RUSH: I don’t think he understands who Blackwater is. I don’t think he understands what they do. They do not engage in combat operations per se. They’re a security outfit. When I went to Afghanistan, there was a crew of these guys. I had never heard of Blackwater at the time I was there, but these guys were former Special Forces. They had done their time, they had done their duty, and these guys, they were take no prisoners kind of guys, and they were secure, and they were armed to the hilt, and they drove the SUVs as we corkscrewed through downtown Kabul on our way to various sites, and you thanked God they were there. Now, in Kandahar, I did talk to one of the officers there who did point out that it was a problem when these guys are on the base because they are making six figures versus the enlisted people, but he said it is what it is, and we have to deal with it, but there’s something else that was sinister in Obama’s answer here, and it’s just to me, like the veterans bill that he rags McCain on for not supporting. It was loaded up with pork, drain enlisted troops out of the service, and now he’s complaining about private contractors draining enlisted troops out of the service, which is not what happens. So then the unidentified editor says, ‘Well, Blackwater would argue that they’re a bargain, that you get a higher level of ability, they can put people there. They can keep top level talent there perpetually.’

OBAMA: I’m not arguing that there are never going to be uses for private contractors in some circumstances. What I am saying is if you start building a military premised on the use of private contractors, and you start making decisions about armed engaged based on the availability of private contractors to fill holes in gaps, that over time you are, I believe, eroding the core of our military’s relationship to the nation and how accountability is structured.

RUSH: This is crazy.

OBAMA: You are privatizing something that is what essentially sets a nation state apart, which is the monopoly on — on violence, uh, and to set those kinds of precedents I think will lead us over the long term into, uh, some troubled waters.

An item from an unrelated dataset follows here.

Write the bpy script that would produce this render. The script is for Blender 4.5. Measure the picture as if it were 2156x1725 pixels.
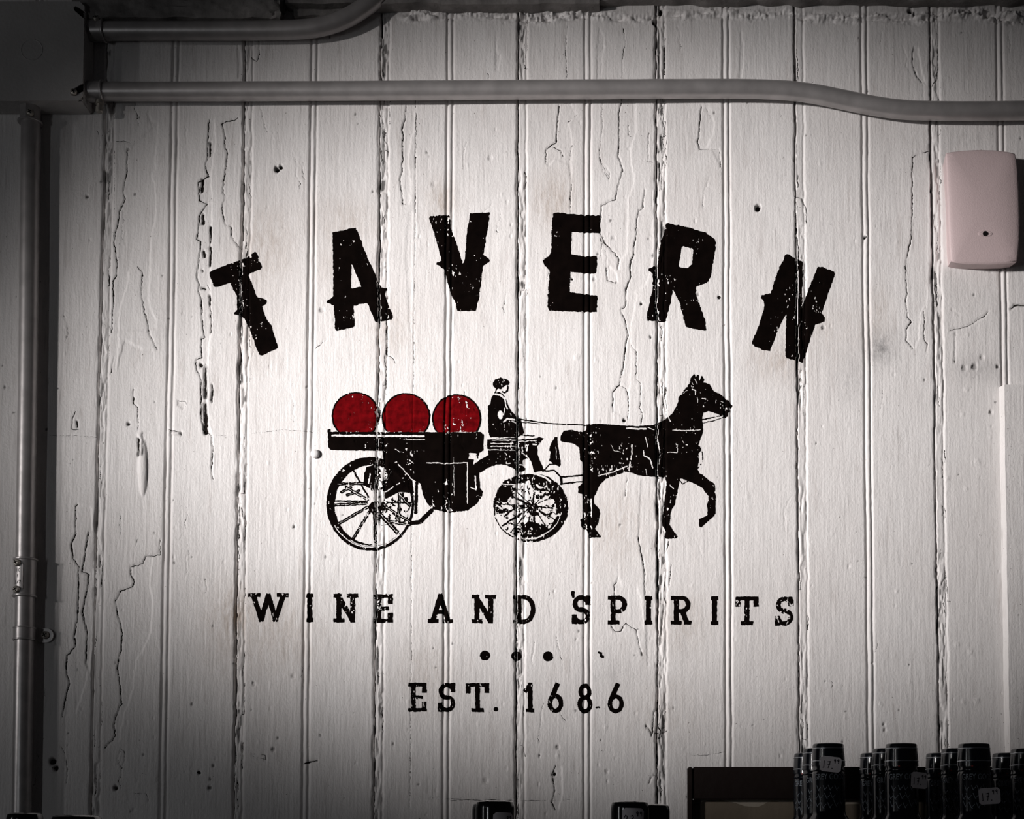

RUSH: He doesn’t know what he is talking about now. He is strictly wandering aimlessly in vain search of a cogent thought. He wasn’t even coherent there. We played these bites because the caller said, ‘Do you think he understood anything in college about pro-market economics, did he read anything that was pro-market economics?’ This is embarrassing. He had no idea what he was talking about here. You heard it. A nation state should have a monopoly on violence via its military. And if you’re going to have these private contractors to fill holes and gaps you’re going to erode the core of the military’s relationship to the nation and how accountability is structured. What about winning? Yeah. Of course, it’s not defense, either. That’s exactly right. We’re not talking about people who are in the military, by hook or by crook, who cares how, who are defending the military violence, and as president he wants a monopoly on the violence of this country. Military action is just violence. I guarantee you you learn that in his elitist Ivy League classrooms as well.